START

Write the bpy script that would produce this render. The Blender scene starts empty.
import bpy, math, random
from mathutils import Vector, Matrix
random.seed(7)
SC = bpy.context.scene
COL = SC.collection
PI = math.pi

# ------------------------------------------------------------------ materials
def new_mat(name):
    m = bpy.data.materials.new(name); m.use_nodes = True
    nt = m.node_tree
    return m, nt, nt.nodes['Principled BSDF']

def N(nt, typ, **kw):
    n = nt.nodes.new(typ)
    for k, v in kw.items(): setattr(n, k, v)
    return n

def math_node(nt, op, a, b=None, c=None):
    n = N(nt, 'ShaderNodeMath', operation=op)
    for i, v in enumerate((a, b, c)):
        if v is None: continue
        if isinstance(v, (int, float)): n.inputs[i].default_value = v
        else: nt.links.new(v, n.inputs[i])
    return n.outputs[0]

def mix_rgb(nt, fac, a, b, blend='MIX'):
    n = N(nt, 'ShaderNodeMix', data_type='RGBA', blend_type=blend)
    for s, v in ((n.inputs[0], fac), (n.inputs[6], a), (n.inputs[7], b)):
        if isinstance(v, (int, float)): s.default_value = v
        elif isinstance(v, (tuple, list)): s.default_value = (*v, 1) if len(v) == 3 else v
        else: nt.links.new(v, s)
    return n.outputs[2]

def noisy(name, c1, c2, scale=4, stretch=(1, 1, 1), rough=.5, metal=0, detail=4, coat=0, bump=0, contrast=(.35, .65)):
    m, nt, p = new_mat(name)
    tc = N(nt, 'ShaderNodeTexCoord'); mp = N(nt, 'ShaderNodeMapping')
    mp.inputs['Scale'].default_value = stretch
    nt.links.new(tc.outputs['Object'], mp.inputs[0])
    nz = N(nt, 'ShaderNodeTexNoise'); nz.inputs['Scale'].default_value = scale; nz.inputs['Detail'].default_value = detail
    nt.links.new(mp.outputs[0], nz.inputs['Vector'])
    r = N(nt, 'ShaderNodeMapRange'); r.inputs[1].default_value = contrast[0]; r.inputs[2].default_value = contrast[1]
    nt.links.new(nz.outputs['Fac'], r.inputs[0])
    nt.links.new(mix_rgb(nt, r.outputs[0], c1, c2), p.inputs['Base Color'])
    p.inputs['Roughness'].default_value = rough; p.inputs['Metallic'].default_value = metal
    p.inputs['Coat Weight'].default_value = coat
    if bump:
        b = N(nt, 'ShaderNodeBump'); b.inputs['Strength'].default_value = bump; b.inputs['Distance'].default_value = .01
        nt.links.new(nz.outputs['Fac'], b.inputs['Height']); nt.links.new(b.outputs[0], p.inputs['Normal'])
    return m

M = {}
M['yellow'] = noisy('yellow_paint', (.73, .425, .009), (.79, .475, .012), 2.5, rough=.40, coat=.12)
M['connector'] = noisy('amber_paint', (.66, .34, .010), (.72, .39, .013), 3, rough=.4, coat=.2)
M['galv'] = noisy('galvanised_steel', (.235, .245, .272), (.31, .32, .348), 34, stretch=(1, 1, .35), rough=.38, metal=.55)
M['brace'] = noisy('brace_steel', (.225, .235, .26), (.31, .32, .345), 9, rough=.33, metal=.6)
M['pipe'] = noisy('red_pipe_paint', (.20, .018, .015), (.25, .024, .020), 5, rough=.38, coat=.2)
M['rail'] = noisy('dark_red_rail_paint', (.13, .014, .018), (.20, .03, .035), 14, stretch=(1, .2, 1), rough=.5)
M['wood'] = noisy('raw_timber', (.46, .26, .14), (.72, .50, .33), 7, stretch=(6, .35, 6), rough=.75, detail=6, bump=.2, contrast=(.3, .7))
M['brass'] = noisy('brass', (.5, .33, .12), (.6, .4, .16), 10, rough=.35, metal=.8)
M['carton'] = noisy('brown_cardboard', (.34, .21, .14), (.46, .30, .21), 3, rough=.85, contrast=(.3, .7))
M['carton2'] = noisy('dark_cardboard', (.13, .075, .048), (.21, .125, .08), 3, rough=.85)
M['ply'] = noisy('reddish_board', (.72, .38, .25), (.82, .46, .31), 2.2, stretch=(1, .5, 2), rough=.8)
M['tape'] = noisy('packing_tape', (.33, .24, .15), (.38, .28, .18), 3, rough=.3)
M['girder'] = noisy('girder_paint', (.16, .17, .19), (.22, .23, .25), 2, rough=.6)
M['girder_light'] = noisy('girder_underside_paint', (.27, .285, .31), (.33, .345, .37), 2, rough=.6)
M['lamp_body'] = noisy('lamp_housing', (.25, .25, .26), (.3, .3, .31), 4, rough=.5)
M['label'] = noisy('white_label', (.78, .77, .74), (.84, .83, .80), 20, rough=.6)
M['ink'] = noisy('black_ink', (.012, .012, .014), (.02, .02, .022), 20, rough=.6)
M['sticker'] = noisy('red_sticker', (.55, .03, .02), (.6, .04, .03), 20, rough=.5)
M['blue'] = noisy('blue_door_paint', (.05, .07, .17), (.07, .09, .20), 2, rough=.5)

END

### Exercise
From the first line above through the line that contains "return m, nt, nt.nodes['Principled BSDF']", quote each line exactly. Output nothing more.

### Solved problem
Write the bpy script that would produce this render. The Blender scene starts empty.
import bpy, math, random
from mathutils import Vector, Matrix
random.seed(7)
SC = bpy.context.scene
COL = SC.collection
PI = math.pi

# ------------------------------------------------------------------ materials
def new_mat(name):
    m = bpy.data.materials.new(name); m.use_nodes = True
    nt = m.node_tree
    return m, nt, nt.nodes['Principled BSDF']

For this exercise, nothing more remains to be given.